• WHAT TO WORK ON
Return the entries below verbatim. Pictures stay out.

Scenes as source code:
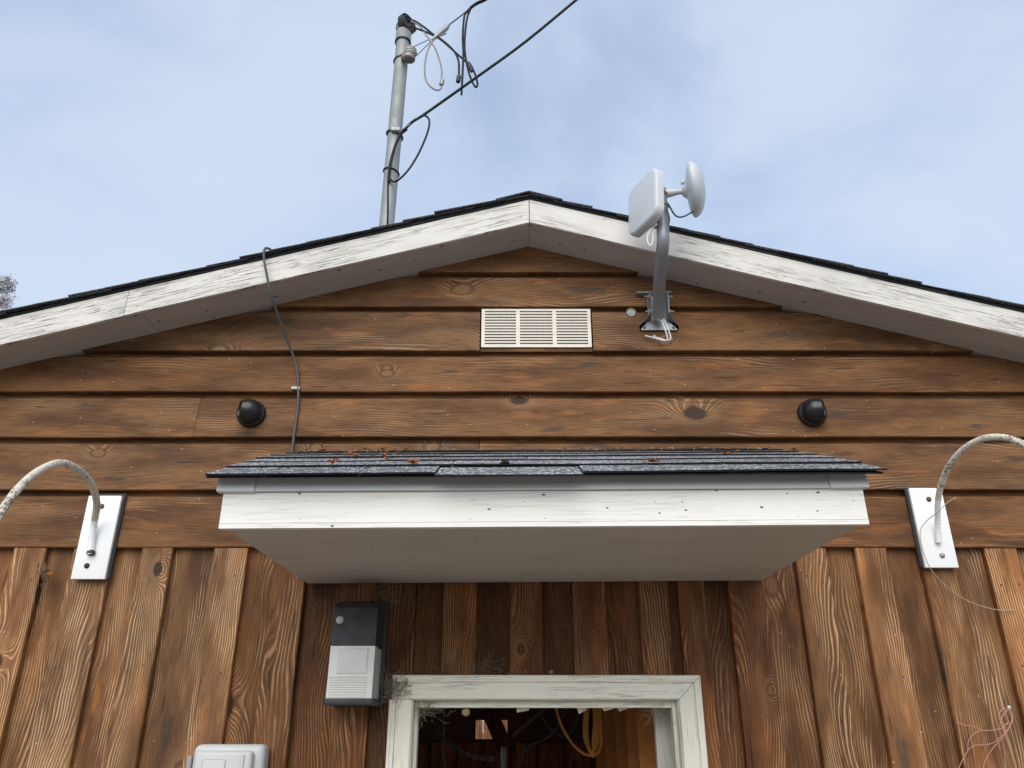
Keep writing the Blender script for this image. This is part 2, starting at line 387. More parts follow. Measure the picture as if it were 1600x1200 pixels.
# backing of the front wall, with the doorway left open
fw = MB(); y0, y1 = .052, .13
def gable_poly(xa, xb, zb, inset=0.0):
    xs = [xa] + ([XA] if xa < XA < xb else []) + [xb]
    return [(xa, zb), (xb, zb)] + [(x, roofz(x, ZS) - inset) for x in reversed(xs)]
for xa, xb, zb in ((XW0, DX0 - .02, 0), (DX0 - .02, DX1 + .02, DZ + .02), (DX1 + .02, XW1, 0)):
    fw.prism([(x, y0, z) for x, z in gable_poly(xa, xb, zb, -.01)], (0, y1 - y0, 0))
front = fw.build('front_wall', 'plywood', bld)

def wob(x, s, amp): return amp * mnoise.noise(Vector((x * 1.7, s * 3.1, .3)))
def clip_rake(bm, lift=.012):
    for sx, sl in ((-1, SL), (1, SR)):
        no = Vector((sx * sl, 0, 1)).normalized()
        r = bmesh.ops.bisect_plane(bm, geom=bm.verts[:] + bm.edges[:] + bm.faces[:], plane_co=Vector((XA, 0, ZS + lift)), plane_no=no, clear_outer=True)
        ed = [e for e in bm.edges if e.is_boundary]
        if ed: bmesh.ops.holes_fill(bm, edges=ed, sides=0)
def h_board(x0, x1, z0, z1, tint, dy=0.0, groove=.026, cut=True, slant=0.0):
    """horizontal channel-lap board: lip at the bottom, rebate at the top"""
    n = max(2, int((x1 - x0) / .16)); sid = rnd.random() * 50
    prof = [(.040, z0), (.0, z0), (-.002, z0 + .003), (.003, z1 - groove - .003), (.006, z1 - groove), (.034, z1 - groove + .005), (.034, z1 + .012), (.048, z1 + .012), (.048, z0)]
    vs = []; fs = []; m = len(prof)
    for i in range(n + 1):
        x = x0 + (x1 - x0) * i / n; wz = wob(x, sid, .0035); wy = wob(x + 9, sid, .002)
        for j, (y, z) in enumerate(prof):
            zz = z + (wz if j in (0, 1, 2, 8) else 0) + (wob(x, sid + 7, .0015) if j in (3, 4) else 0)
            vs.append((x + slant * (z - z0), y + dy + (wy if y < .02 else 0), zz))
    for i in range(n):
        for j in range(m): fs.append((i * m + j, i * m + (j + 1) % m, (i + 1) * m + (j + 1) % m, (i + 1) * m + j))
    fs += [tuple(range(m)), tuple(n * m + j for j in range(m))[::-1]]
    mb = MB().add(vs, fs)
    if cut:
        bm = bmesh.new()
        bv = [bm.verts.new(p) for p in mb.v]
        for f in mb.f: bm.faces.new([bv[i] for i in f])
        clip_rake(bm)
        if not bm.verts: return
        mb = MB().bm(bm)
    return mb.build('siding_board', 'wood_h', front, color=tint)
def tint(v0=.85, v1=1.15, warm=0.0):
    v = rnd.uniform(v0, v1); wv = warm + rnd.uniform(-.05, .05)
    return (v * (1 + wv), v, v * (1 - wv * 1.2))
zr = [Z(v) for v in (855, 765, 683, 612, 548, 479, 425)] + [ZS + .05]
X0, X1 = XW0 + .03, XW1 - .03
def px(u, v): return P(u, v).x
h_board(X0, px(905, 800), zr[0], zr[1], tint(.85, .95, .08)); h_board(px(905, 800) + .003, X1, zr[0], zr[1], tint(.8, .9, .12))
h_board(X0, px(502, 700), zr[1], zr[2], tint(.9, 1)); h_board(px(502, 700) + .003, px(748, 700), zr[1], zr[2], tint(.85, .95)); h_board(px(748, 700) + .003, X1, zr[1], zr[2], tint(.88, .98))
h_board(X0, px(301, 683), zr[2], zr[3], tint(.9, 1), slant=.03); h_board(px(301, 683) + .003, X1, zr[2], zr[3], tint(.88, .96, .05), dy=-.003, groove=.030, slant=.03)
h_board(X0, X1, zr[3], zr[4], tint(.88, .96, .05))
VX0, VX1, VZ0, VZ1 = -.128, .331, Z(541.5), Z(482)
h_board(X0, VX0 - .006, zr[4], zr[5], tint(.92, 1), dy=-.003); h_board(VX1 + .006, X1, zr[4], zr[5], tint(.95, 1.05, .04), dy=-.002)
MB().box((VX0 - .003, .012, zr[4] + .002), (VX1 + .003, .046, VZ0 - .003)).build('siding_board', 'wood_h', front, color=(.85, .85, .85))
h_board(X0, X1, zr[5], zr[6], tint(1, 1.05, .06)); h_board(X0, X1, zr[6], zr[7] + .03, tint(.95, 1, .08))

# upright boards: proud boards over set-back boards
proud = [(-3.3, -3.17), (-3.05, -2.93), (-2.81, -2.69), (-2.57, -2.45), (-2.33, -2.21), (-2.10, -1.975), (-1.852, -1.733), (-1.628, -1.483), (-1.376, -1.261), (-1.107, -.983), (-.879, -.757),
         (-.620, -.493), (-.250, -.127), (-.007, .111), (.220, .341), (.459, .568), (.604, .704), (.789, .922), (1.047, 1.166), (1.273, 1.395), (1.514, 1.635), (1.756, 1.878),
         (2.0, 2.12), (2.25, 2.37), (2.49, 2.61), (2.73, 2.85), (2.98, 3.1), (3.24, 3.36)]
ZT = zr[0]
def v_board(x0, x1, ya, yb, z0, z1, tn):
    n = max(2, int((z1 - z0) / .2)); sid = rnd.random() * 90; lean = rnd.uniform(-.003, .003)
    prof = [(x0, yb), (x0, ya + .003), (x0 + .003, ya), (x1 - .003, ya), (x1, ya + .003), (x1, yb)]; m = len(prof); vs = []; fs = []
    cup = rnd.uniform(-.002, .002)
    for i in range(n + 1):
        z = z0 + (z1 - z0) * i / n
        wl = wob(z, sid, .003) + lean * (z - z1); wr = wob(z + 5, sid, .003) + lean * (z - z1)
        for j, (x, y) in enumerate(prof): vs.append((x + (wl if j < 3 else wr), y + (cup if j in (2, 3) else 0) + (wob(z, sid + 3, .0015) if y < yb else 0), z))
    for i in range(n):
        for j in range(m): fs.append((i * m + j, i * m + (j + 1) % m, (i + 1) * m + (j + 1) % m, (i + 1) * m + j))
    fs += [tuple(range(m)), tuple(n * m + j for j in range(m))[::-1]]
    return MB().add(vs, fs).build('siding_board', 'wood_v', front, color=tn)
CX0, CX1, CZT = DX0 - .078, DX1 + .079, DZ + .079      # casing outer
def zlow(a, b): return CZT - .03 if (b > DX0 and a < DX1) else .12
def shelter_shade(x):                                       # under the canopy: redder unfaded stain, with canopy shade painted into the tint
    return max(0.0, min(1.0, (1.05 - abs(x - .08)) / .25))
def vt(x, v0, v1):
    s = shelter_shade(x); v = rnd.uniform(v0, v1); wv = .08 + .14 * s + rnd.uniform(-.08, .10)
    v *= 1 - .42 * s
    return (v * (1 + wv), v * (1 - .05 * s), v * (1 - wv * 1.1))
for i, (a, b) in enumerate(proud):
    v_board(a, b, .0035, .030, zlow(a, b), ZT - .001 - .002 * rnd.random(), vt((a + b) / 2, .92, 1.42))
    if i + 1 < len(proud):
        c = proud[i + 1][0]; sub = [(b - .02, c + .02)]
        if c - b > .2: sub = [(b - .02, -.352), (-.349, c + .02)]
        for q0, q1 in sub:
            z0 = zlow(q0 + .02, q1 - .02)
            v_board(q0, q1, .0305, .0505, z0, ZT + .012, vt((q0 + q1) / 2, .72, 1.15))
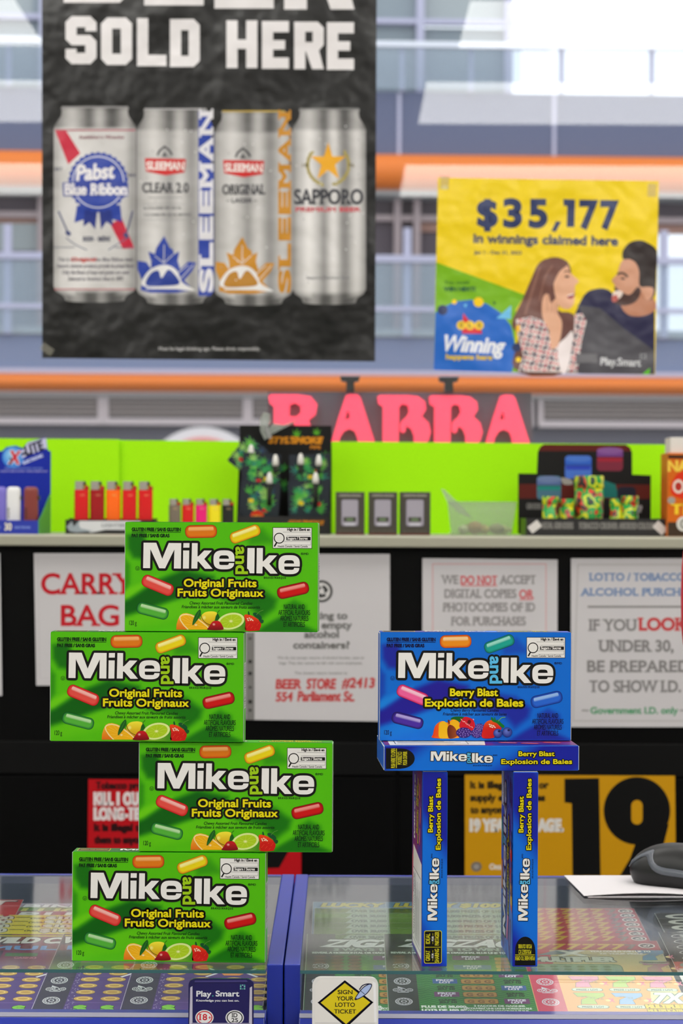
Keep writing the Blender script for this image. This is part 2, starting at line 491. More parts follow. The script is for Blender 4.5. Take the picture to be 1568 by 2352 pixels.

• SOLUTION TO THIS PROBLEM
Keep writing the Blender script for this image. This is part 2, starting at line 387. More parts follow. Measure the picture as if it were 1600x1200 pixels.
# backing of the front wall, with the doorway left open
fw = MB(); y0, y1 = .052, .13
def gable_poly(xa, xb, zb, inset=0.0):
    xs = [xa] + ([XA] if xa < XA < xb else []) + [xb]
    return [(xa, zb), (xb, zb)] + [(x, roofz(x, ZS) - inset) for x in reversed(xs)]
for xa, xb, zb in ((XW0, DX0 - .02, 0), (DX0 - .02, DX1 + .02, DZ + .02), (DX1 + .02, XW1, 0)):
    fw.prism([(x, y0, z) for x, z in gable_poly(xa, xb, zb, -.01)], (0, y1 - y0, 0))
front = fw.build('front_wall', 'plywood', bld)

def wob(x, s, amp): return amp * mnoise.noise(Vector((x * 1.7, s * 3.1, .3)))
def clip_rake(bm, lift=.012):
    for sx, sl in ((-1, SL), (1, SR)):
        no = Vector((sx * sl, 0, 1)).normalized()
        r = bmesh.ops.bisect_plane(bm, geom=bm.verts[:] + bm.edges[:] + bm.faces[:], plane_co=Vector((XA, 0, ZS + lift)), plane_no=no, clear_outer=True)
        ed = [e for e in bm.edges if e.is_boundary]
        if ed: bmesh.ops.holes_fill(bm, edges=ed, sides=0)
def h_board(x0, x1, z0, z1, tint, dy=0.0, groove=.026, cut=True, slant=0.0):
    """horizontal channel-lap board: lip at the bottom, rebate at the top"""
    n = max(2, int((x1 - x0) / .16)); sid = rnd.random() * 50
    prof = [(.040, z0), (.0, z0), (-.002, z0 + .003), (.003, z1 - groove - .003), (.006, z1 - groove), (.034, z1 - groove + .005), (.034, z1 + .012), (.048, z1 + .012), (.048, z0)]
    vs = []; fs = []; m = len(prof)
    for i in range(n + 1):
        x = x0 + (x1 - x0) * i / n; wz = wob(x, sid, .0035); wy = wob(x + 9, sid, .002)
        for j, (y, z) in enumerate(prof):
            zz = z + (wz if j in (0, 1, 2, 8) else 0) + (wob(x, sid + 7, .0015) if j in (3, 4) else 0)
            vs.append((x + slant * (z - z0), y + dy + (wy if y < .02 else 0), zz))
    for i in range(n):
        for j in range(m): fs.append((i * m + j, i * m + (j + 1) % m, (i + 1) * m + (j + 1) % m, (i + 1) * m + j))
    fs += [tuple(range(m)), tuple(n * m + j for j in range(m))[::-1]]
    mb = MB().add(vs, fs)
    if cut:
        bm = bmesh.new()
        bv = [bm.verts.new(p) for p in mb.v]
        for f in mb.f: bm.faces.new([bv[i] for i in f])
        clip_rake(bm)
        if not bm.verts: return
        mb = MB().bm(bm)
    return mb.build('siding_board', 'wood_h', front, color=tint)
def tint(v0=.85, v1=1.15, warm=0.0):
    v = rnd.uniform(v0, v1); wv = warm + rnd.uniform(-.05, .05)
    return (v * (1 + wv), v, v * (1 - wv * 1.2))
zr = [Z(v) for v in (855, 765, 683, 612, 548, 479, 425)] + [ZS + .05]
X0, X1 = XW0 + .03, XW1 - .03
def px(u, v): return P(u, v).x
h_board(X0, px(905, 800), zr[0], zr[1], tint(.85, .95, .08)); h_board(px(905, 800) + .003, X1, zr[0], zr[1], tint(.8, .9, .12))
h_board(X0, px(502, 700), zr[1], zr[2], tint(.9, 1)); h_board(px(502, 700) + .003, px(748, 700), zr[1], zr[2], tint(.85, .95)); h_board(px(748, 700) + .003, X1, zr[1], zr[2], tint(.88, .98))
h_board(X0, px(301, 683), zr[2], zr[3], tint(.9, 1), slant=.03); h_board(px(301, 683) + .003, X1, zr[2], zr[3], tint(.88, .96, .05), dy=-.003, groove=.030, slant=.03)
h_board(X0, X1, zr[3], zr[4], tint(.88, .96, .05))
VX0, VX1, VZ0, VZ1 = -.128, .331, Z(541.5), Z(482)
h_board(X0, VX0 - .006, zr[4], zr[5], tint(.92, 1), dy=-.003); h_board(VX1 + .006, X1, zr[4], zr[5], tint(.95, 1.05, .04), dy=-.002)
MB().box((VX0 - .003, .012, zr[4] + .002), (VX1 + .003, .046, VZ0 - .003)).build('siding_board', 'wood_h', front, color=(.85, .85, .85))
h_board(X0, X1, zr[5], zr[6], tint(1, 1.05, .06)); h_board(X0, X1, zr[6], zr[7] + .03, tint(.95, 1, .08))

# upright boards: proud boards over set-back boards
proud = [(-3.3, -3.17), (-3.05, -2.93), (-2.81, -2.69), (-2.57, -2.45), (-2.33, -2.21), (-2.10, -1.975), (-1.852, -1.733), (-1.628, -1.483), (-1.376, -1.261), (-1.107, -.983), (-.879, -.757),
         (-.620, -.493), (-.250, -.127), (-.007, .111), (.220, .341), (.459, .568), (.604, .704), (.789, .922), (1.047, 1.166), (1.273, 1.395), (1.514, 1.635), (1.756, 1.878),
         (2.0, 2.12), (2.25, 2.37), (2.49, 2.61), (2.73, 2.85), (2.98, 3.1), (3.24, 3.36)]
ZT = zr[0]
def v_board(x0, x1, ya, yb, z0, z1, tn):
    n = max(2, int((z1 - z0) / .2)); sid = rnd.random() * 90; lean = rnd.uniform(-.003, .003)
    prof = [(x0, yb), (x0, ya + .003), (x0 + .003, ya), (x1 - .003, ya), (x1, ya + .003), (x1, yb)]; m = len(prof); vs = []; fs = []
    cup = rnd.uniform(-.002, .002)
    for i in range(n + 1):
        z = z0 + (z1 - z0) * i / n
        wl = wob(z, sid, .003) + lean * (z - z1); wr = wob(z + 5, sid, .003) + lean * (z - z1)
        for j, (x, y) in enumerate(prof): vs.append((x + (wl if j < 3 else wr), y + (cup if j in (2, 3) else 0) + (wob(z, sid + 3, .0015) if y < yb else 0), z))
    for i in range(n):
        for j in range(m): fs.append((i * m + j, i * m + (j + 1) % m, (i + 1) * m + (j + 1) % m, (i + 1) * m + j))
    fs += [tuple(range(m)), tuple(n * m + j for j in range(m))[::-1]]
    return MB().add(vs, fs).build('siding_board', 'wood_v', front, color=tn)
CX0, CX1, CZT = DX0 - .078, DX1 + .079, DZ + .079      # casing outer
def zlow(a, b): return CZT - .03 if (b > DX0 and a < DX1) else .12
def shelter_shade(x):                                       # under the canopy: redder unfaded stain, with canopy shade painted into the tint
    return max(0.0, min(1.0, (1.05 - abs(x - .08)) / .25))
def vt(x, v0, v1):
    s = shelter_shade(x); v = rnd.uniform(v0, v1); wv = .08 + .14 * s + rnd.uniform(-.08, .10)
    v *= 1 - .42 * s
    return (v * (1 + wv), v * (1 - .05 * s), v * (1 - wv * 1.1))
for i, (a, b) in enumerate(proud):
    v_board(a, b, .0035, .030, zlow(a, b), ZT - .001 - .002 * rnd.random(), vt((a + b) / 2, .92, 1.42))
    if i + 1 < len(proud):
        c = proud[i + 1][0]; sub = [(b - .02, c + .02)]
        if c - b > .2: sub = [(b - .02, -.352), (-.349, c + .02)]
        for q0, q1 in sub:
            z0 = zlow(q0 + .02, q1 - .02)
            v_board(q0, q1, .0305, .0505, z0, ZT + .012, vt((q0 + q1) / 2, .72, 1.15))
Keep writing the Blender script for this image. This is part 2, starting at line 491. More parts follow. The script is for Blender 4.5. Take the picture to be 1568 by 2352 pixels.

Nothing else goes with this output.